To test it out on your training files quickly, you can do something like:

head -n 1000 training_file.en-ru.en >>
head -n 1000 training_file.en-ru.en >> training_file.en-ru.en.short 

So, for example, if I wanted to run this across the Wikipedia English-Russian training corpus and remove basic Latin characters from the Russian file, I’d run this:

    python -s -t Wikipedia.en-ru.en 

and that generates two new files with a “_clean” extension and significantly fewer lines, which is now missing a lot of Rusglish.

So after that, I want to grab the Russian out of the English, so I run:

    python -s Wikipedia.en-ru.en_clean -t Wikipedia.en-ru.ru_clean -r 'А-ЯЁ'

which removes lines with Cyrillic characters from the English corpus.

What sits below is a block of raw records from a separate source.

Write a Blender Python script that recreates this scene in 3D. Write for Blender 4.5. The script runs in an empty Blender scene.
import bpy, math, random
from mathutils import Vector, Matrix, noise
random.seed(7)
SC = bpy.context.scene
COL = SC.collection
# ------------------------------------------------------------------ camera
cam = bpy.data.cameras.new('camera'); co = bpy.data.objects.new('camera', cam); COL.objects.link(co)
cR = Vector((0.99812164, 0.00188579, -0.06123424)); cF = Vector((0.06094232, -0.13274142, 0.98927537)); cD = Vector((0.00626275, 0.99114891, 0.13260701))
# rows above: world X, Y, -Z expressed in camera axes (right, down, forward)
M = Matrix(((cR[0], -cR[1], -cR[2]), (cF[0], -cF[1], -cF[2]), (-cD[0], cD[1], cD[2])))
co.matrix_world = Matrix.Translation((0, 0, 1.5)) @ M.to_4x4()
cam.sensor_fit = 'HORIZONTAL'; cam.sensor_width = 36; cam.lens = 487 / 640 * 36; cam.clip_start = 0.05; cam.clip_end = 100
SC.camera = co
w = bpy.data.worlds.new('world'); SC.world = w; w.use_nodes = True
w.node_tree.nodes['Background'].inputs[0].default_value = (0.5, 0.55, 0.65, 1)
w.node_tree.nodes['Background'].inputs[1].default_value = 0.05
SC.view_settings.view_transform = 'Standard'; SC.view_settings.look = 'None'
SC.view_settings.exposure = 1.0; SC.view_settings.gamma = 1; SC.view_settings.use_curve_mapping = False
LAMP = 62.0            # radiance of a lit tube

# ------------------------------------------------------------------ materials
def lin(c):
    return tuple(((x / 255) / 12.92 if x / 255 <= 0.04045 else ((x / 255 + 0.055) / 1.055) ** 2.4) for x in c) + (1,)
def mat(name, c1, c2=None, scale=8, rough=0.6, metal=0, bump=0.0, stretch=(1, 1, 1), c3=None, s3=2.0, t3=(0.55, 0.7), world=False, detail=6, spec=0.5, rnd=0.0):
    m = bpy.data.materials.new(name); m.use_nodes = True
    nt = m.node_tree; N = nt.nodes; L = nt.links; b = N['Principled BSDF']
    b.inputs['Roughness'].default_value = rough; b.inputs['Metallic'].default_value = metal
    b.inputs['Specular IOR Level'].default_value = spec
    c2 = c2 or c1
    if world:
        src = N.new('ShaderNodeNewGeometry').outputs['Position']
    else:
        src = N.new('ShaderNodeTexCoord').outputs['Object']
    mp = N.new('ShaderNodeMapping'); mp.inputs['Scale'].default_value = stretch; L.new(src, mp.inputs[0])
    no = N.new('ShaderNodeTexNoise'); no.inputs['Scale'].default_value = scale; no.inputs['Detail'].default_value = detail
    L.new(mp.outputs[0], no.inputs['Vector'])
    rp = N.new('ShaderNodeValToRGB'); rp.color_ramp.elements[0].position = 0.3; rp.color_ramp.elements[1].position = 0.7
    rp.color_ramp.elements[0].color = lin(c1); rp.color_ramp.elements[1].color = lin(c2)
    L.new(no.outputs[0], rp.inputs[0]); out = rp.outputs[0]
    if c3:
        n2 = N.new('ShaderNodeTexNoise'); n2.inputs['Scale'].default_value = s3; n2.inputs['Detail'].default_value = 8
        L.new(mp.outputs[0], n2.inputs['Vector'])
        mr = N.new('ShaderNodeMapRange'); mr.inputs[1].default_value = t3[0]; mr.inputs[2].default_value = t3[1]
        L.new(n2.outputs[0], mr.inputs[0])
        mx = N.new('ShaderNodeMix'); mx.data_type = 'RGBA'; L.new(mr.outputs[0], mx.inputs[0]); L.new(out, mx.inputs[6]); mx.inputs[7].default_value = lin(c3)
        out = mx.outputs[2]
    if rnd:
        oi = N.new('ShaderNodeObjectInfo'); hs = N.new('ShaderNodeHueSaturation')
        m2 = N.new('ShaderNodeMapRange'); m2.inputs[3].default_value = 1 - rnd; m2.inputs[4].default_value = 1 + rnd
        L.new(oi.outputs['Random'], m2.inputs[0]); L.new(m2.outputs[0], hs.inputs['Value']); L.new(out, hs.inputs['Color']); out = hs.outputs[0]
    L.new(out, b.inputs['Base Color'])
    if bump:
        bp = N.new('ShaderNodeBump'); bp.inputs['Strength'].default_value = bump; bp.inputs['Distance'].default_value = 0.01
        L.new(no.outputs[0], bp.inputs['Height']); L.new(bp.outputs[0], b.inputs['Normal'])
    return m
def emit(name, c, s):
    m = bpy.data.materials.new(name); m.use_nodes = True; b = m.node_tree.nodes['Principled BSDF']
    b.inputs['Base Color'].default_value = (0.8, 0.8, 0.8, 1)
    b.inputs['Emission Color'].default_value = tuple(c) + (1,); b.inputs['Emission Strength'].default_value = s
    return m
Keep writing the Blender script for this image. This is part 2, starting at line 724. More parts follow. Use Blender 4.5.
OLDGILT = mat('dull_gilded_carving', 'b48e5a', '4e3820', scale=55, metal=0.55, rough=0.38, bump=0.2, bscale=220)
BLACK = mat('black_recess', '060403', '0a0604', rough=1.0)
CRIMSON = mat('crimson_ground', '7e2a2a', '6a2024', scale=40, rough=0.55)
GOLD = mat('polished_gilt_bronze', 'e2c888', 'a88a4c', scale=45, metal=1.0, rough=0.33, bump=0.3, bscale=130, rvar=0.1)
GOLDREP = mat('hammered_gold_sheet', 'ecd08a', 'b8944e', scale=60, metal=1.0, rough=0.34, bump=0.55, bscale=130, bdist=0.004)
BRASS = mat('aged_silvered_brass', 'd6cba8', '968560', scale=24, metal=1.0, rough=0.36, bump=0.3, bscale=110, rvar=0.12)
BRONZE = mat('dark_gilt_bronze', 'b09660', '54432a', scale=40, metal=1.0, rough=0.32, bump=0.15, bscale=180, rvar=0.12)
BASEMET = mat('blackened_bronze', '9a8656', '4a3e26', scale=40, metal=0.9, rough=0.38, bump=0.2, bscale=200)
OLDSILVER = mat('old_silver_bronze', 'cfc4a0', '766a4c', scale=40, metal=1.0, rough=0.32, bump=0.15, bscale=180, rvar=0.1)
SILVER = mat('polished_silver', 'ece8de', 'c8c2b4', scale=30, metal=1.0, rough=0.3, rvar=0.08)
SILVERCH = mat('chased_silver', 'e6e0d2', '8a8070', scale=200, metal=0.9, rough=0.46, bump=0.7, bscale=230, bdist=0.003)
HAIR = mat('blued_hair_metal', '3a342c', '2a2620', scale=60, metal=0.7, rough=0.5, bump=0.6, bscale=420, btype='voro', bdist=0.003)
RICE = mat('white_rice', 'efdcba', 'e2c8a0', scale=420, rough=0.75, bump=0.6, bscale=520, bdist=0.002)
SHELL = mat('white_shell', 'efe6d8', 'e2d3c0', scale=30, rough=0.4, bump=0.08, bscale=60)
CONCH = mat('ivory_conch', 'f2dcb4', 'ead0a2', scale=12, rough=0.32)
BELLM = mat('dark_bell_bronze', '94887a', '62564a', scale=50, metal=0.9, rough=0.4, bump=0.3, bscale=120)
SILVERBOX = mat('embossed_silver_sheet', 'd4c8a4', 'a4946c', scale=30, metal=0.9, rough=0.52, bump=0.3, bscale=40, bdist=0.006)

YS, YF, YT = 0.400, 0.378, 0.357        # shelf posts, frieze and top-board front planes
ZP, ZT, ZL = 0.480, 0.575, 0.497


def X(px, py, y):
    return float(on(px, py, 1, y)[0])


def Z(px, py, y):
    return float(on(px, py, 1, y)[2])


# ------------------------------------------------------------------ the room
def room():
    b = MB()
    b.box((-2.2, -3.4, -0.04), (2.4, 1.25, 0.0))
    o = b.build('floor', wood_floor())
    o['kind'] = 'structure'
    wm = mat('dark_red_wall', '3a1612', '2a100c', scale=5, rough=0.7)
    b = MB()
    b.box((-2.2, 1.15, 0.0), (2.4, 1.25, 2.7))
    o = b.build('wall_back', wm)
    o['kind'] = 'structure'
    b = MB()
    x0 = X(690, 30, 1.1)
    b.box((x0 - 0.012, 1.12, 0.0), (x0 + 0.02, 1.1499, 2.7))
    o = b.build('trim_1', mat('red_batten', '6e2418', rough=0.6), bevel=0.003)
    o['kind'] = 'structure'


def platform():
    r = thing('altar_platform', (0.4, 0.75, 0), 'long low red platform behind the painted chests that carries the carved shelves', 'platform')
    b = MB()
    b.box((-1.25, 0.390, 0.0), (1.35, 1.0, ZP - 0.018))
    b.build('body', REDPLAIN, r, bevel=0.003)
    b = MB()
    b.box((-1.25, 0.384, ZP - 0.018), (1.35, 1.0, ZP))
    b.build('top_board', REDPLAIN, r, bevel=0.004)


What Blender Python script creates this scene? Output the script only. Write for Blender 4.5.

So now, when I look at the files side by side, they’re both a lot smaller, but…they look cleaner and they’re still aligned! You can run the following on Linux to print the files line by line; add | more to the end of the command to space through from beginning to end.

  pr -m -t  wiki-ru-1000_clean_clean wiki-en-1000_clean_clean  

And we get this, and can check to see if our lines match up:

   Через неделю, 1 сентября, Германия  Average temperatures on the coast a
   29 марта 2004 года Литва вступила в In March 2004, Lithuania became a f
   Россия также подразделяется на 9 фе ;Federal districtsFederal subjects
   Обладает правом издания указов, обя Unlike the federal subjects, the fe
   Число занятых в промышленности — 27 73% of the population lives in urba
   Традиционно в России популярны наст Association football is one of the
   * Сайт Комиссии при Президенте Росс St. Mary, St. Nicholas, St. Andrew,
   О статусе соционики существуют прот A. Augustinavichiute and sources of
   * Лингвистика языка изучает язык ка Linguistics is the scientific study
   Д.				       J.
   Дюркгейм поддерживает утверждение о Durkheim maintained that the social
   Общность является подлинной совмест Society is nothing more than the sh

If you’re sanity-checking line-alignment on a large corpus, you’re probably going to want to just sample top and bottom:

   pr -m -t file1 file2 |head -n 30
   pr -m -t file1 file2 |tail -n 30

where 30 is whatever number of lines you want to grab.

If you’ve got a sharp eye, and see my example, or look at the Wikipedia corpus files directly, you’ll quickly understand why we want to create our own clean corpus to train on, though. It definitely doesn’t appear to be one-to-one line-by-line matching content to translation!

So that’s what I’m doing, learning the ins and outs of neural machine translation for kicks, while I work on this little epub project that keeps ballooning. And maybe, one day, after many eons of training, my little book builder might work reasonably well for what I need it to work for (at the very least, I’ll have one heck of a custom EC2 AMI to share with the world).

And hey, man, I’ve got 22.56% accuracy after 8.5 hours and 2150 steps running on a cheapo CPU with a pared-down (100k lines), still-verifiably messy training data (I started training before I started really looking at the training data itself and heck if I’m going to stop and restart it now…let her run for the next week while we outrun Hurricane Dorian and we’ll see what happens where we land!).

I figure this is a good way to learn the basics and get comfy…give me a year and some GPUs and a better corpus to train on (okay, don’t give me that corpus, I’m working on that), maybe my little toy monster will be useful.

You can find this tool at and it’s part of a suite of other publishing tools in the EOAT Project.

I hope to add more OpenNMT-py scripts and components in the near future — and release an EC2 AMI — because no one else should ever have to build so many different grumpily interdependent things from source – as I continue working on EOAT.